Jocelyne Hacquemand est secrétaire fédérale de la Fédération nationale agroalimentaire et forestière-CGT.
Jocelyne Hacquemand répond à trois questions complémentaires
Les paysans font-ils le choix de polluer ?
Avant de répondre à cette question, ne faudrait-il pas se demander « de qui parle-t-on ? » Des agrobusinessmen et des oligopoles agroalimentaires qui enrichissent leurs actionnaires ou des petits paysans et des ouvriers agricoles croulant sous les dettes, dans des conditions de vie et de travail d’un autre âge, sous la botte de féodalités financières qui n’ont rien à envier aux féodalités passées. La libéralisation des marchés agricoles engendre l’instabilité des prix, des marchés et des crises agricoles récurrentes, les dérèglements climatiques entraînent des phénomènes extrêmes accentuant les incertitudes au niveau des récoltes.
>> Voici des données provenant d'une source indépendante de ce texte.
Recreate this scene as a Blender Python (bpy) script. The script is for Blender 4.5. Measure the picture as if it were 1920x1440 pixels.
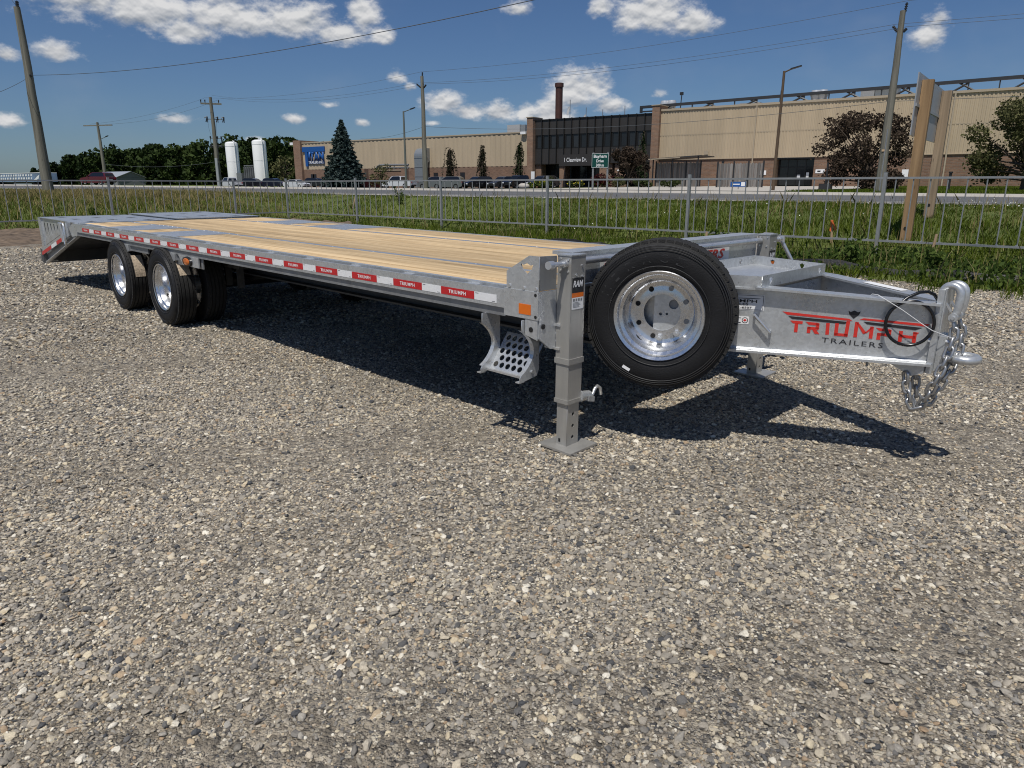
import bpy, bmesh, math, random
import numpy as np
from math import sin, cos, pi, radians, atan2, sqrt
from mathutils import Vector, Matrix, Euler

for o in list(bpy.data.objects):
    bpy.data.objects.remove(o)
scene = bpy.context.scene
C = scene.collection
rng = np.random.default_rng(7)
random.seed(7)

# ------------------------------------------------------------------ camera, sky, sun, exposure
EYE = Vector((0.0, 0.0, 1.40))
VIEW_YAW, VIEW_PITCH = radians(55.06), radians(15.695)
cam_d = bpy.data.cameras.new('camera')
cam_d.sensor_width = 36.0
cam_d.lens = 36.0 * 1331.0 / 1920.0
cam_d.clip_start = 0.05
cam_d.clip_end = 3000.0
cam = bpy.data.objects.new('camera', cam_d)
C.objects.link(cam)
cam.location = EYE
fwd = Vector((-cos(VIEW_YAW) * cos(VIEW_PITCH), sin(VIEW_YAW) * cos(VIEW_PITCH), -sin(VIEW_PITCH)))
cam.rotation_euler = fwd.to_track_quat('-Z', 'Y').to_euler()
scene.camera = cam

SUN_ELEV, SUN_AZ = radians(63.6), radians(-75.3)
SUN_DIR = Vector((cos(SUN_AZ) * cos(SUN_ELEV), sin(SUN_AZ) * cos(SUN_ELEV), sin(SUN_ELEV)))
sun_d = bpy.data.lights.new('sun', 'SUN')
sun_d.energy = 5.0
sun_d.angle = radians(0.55)
sun_d.color = (1.0, 0.96, 0.89)
sun = bpy.data.objects.new('sun', sun_d)
C.objects.link(sun)
sun.location = (0, -20, 40)
sun.rotation_euler = SUN_DIR.to_track_quat('Z', 'Y').to_euler()

SKY_STRENGTH = 0.061
EXPOSURE = -0.34
scene.view_settings.view_transform = 'Standard'
scene.view_settings.look = 'None'
scene.view_settings.gamma = 1.0
scene.view_settings.use_curve_mapping = False
scene.view_settings.exposure = EXPOSURE
scene.cycles.filter_width = 1.05

world = bpy.data.worlds.new('World')
scene.world = world
world.use_nodes = True


def build_sky():
    nt = world.node_tree
    nt.nodes.clear()
    N, L = nt.nodes.new, nt.links.new

    def math_(op, a, b=None, c=None):
        n = N('ShaderNodeMath'); n.operation = op
        for i, v in enumerate((a, b, c)):
            if v is None:
                continue
            if isinstance(v, (int, float)):
                n.inputs[i].default_value = v
            else:
                L(v, n.inputs[i])
        return n.outputs[0]
    out = N('ShaderNodeOutputWorld')
    bg = N('ShaderNodeBackground')
    bg.inputs['Strength'].default_value = SKY_STRENGTH
    L(bg.outputs[0], out.inputs[0])
    sky = N('ShaderNodeTexSky')
    sky.sky_type = 'NISHITA'
    sky.sun_disc = False
    sky.sun_elevation = SUN_ELEV
    sky.sun_rotation = radians(90.0) - SUN_AZ
    sky.altitude = 220
    sky.air_density = 1.0
    sky.dust_density = 0.6
    sky.ozone_density = 2.2
    tc = N('ShaderNodeTexCoord')
    sep = N('ShaderNodeSeparateXYZ')
    L(tc.outputs['Generated'], sep.inputs[0])
    X, Y, Z = sep.outputs
    az = math_('MULTIPLY', math_('ARCTAN2', Y, X), 180 / pi)
    el = math_('MULTIPLY', math_('ARCSINE', Z), 180 / pi)
    comb = N('ShaderNodeCombineXYZ')
    L(az, comb.inputs[0]); L(math_('MULTIPLY', el, 1.6), comb.inputs[1])

    def noise(scale, detail, rough, off, up=0.0):
        n = N('ShaderNodeTexNoise')
        n.noise_dimensions = '3D'
        n.inputs['Scale'].default_value = scale
        n.inputs['Detail'].default_value = detail
        n.inputs['Roughness'].default_value = rough
        m = N('ShaderNodeMapping')
        m.inputs['Location'].default_value = (off, off * 2.3 + up, off * 0.7)
        L(comb.outputs[0], m.inputs[0]); L(m.outputs[0], n.inputs['Vector'])
        return n.outputs['Fac']
    nA = noise(0.42, 7.0, 0.60, 3.1)
    nB = noise(1.5, 6.0, 0.62, 11.7)
    nC = noise(0.16, 4.0, 0.5, 23.0)
    nA2 = noise(0.42, 2.2, 0.5, 3.1, 0.55)
    nA1 = noise(0.42, 2.2, 0.5, 3.1)
    nB2 = noise(1.5, 2.0, 0.5, 11.7, 0.22)
    nB1 = noise(1.5, 2.0, 0.5, 11.7)
    # clouds that stand in the sky: azimuth, elevation, half width, half height, density
    clouds = [
        (153.6, 11.8, 3.4, 1.9, 1.0), (150.0, 10.9, 3.4, 1.5, 1.0), (147.6, 9.9, 2.2, 0.9, .9), (144.9, 10.9, 2.9, 1.35, 1.0),
        (140.6, 10.9, 2.7, 1.35, 1.0), (137.6, 10.3, 2.2, 0.9, .95), (135.6, 11.7, 1.15, 1.6, 1.0), (134.5, 10.3, .9, .7, .9),
        (155.4, 8.05, 1.25, 0.75, .95), (158.1, 7.7, .8, .55, .8), (158.9, 3.9, 1.0, .55, .8),
        (114.8, 11.7, 2.9, 1.5, 1.0), (112.2, 10.9, 1.7, 1.1, 1.0), (118.4, 12.2, 1.2, .9, .8),
        (96.65, 9.2, 1.05, 1.15, 1.0), (96.4, 10.0, .6, .6, .8),
        (130.2, 5.75, 1.5, 0.95, 1.0), (128.2, 5.2, 1.7, .65, .95), (125.7, 5.15, 1.4, .8, 1.0), (124.0, 5.2, 1.1, .8, .9),
        (121.7, 5.0, 2.0, 1.3, 1.0), (120.5, 6.5, 1.8, 1.7, 1.0), (119.1, 6.9, 1.5, 1.2, 1.0), (117.6, 5.6, 1.5, .75, .9),
        (124.6, 12.1, 1.2, .8, .62), (133.4, 7.5, .9, .7, .62), (132.6, 6.9, .7, .5, .55), (114.0, 6.4, 1.1, .6, .6),
        (149.0, 4.35, 1.7, .5, .62), (141.1, 4.55, .75, .42, .85), (144.0, 3.1, 1.2, .4, .5), (138.6, 5.6, .9, .35, .5),
        (131.0, 4.4, 1.0, .3, .45), (136.2, 4.4, .7, .4, .5), (112.5, 5.0, 1.2, .4, .4),
        # out of the frame the same fair-weather clouds go on
        (60, 18, 8, 3, 1), (20, 25, 10, 4, 1), (-30, 20, 9, 3, 1), (185, 16, 8, 3, 1), (215, 26, 10, 4, 1), (75, 33, 9, 4, 1),
        (168, 24, 7, 3, 1), (-70, 16, 9, 3, .9), (120, 32, 9, 3, .9),
    ]
    best = num = den = None
    for a0, e0, sa, se, dens in clouds:
        if a0 > 180:
            a0 -= 360
        da = math_('MULTIPLY', math_('SUBTRACT', az, a0), 1 / sa)
        de = math_('MULTIPLY', math_('SUBTRACT', el, e0), 1 / se)
        # flat bases: below the middle the fall-off is steeper
        de2 = math_('MAXIMUM', math_('MULTIPLY', de, -1.35), de)
        q = math_('ADD', math_('MULTIPLY', da, da), math_('MULTIPLY', de2, de2))
        v = math_('MULTIPLY', math_('SUBTRACT', 1.0, math_('SQRT', q)), 1.0)
        v = math_('ADD', v, dens - 1.0)
        w = math_('POWER', 2.718, math_('MULTIPLY', q, -1.6))
        wd_ = math_('MULTIPLY', w, de)
        num = wd_ if num is None else math_('ADD', num, wd_)
        den = w if den is None else math_('ADD', den, w)
        best = v if best is None else math_('SMOOTH_MAX', best, v, 0.25)
    # edges broken by two scales of turbulence
    d = math_('ADD', best, math_('MULTIPLY', math_('SUBTRACT', nA, 0.5), 1.9))
    d = math_('ADD', d, math_('MULTIPLY', math_('SUBTRACT', nB, 0.5), 0.95))
    mr = N('ShaderNodeMapRange'); mr.interpolation_type = 'SMOOTHSTEP'
    L(d, mr.inputs[0]); mr.inputs[1].default_value = -0.34; mr.inputs[2].default_value = 0.62
    mask = mr.outputs[0]
    # thin high veil
    veil = N('ShaderNodeMapRange'); veil.interpolation_type = 'SMOOTHSTEP'
    L(nC, veil.inputs[0]); veil.inputs[1].default_value = 0.5; veil.inputs[2].default_value = 0.85
    veil.inputs[3].default_value = 0.0; veil.inputs[4].default_value = 0.10
    # body tone: lit tops, greyer where thick and low
    tone = N('ShaderNodeMapRange')
    lit = math_('MULTIPLY', math_('SUBTRACT', nA1, nA2), 2.2)
    lit = math_('ADD', lit, math_('MULTIPLY', math_('SUBTRACT', nB1, nB2), 0.7))
    lit = math_('ADD', lit, math_('MULTIPLY', math_('DIVIDE', num, math_('ADD', den, 0.02)), 0.30))
    L(lit, tone.inputs[0])
    tone.inputs[1].default_value = -0.45; tone.inputs[2].default_value = 0.25
    ramp = N('ShaderNodeValToRGB')
    ramp.color_ramp.elements[0].color = (5.6, 6.3, 7.4, 1)
    ramp.color_ramp.elements[1].color = (14.5, 14.5, 14.6, 1)
    L(tone.outputs[0], ramp.inputs[0])
    mix0 = N('ShaderNodeMix'); mix0.data_type = 'RGBA'
    L(veil.outputs[0], mix0.inputs['Factor'])
    tint = N('ShaderNodeMix'); tint.data_type = 'RGBA'; tint.blend_type = 'MULTIPLY'
    tint.inputs['Factor'].default_value = 1.0
    L(sky.outputs[0], tint.inputs[6]); tint.inputs[7].default_value = (0.73, 0.94, 1.26, 1)
    L(tint.outputs[2], mix0.inputs[6]); mix0.inputs[7].default_value = (9, 9.3, 9.8, 1)
    mix = N('ShaderNodeMix'); mix.data_type = 'RGBA'
    L(mask, mix.inputs['Factor'])
    L(mix0.outputs[2], mix.inputs[6]); L(ramp.outputs[0], mix.inputs[7])
    L(mix.outputs[2], bg.inputs['Color'])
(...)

Pris entre le prix des intrants et la baisse des prix agricoles imposée par les industriels agroalimentaires et la grande distribution, les agriculteurs tentent de pallier la baisse des revenus en utilisant les pesticides comme une assurance.
Bien manger est-il un luxe ?
La FAO considère qu’une alimentation saine est inabordable pour plus de trois milliards de personnes, (Rapport 2020 sur l’état de la sécurité alimentaire et de la nutrition dans le monde, FAO), quelle que soit la région du monde. Elle estime qu’un régime alimentaire sain est, en moyenne, cinq fois plus cher qu’un régime à base de féculents qui ne répond qu’aux besoins énergétiques alimentaires. La « faim cachée » avec la faim sont les deux faces de la paupérisation des populations.
La grande distribution assure-t-elle le meilleur rapport qualité-prix ?
À pouvoir d’achat limité et à dépenses contraintes importantes (logement, énergie, transport…), les consommateurs ont tendance à rechercher les prix bas. Aussi, la grande distribution exerce-t-elle des pressions sur ses fournisseurs, agriculteurs et industriels agroalimentaires, pour ses marges. Ces pressions se répercutent obligatoirement sur la qualité des produits.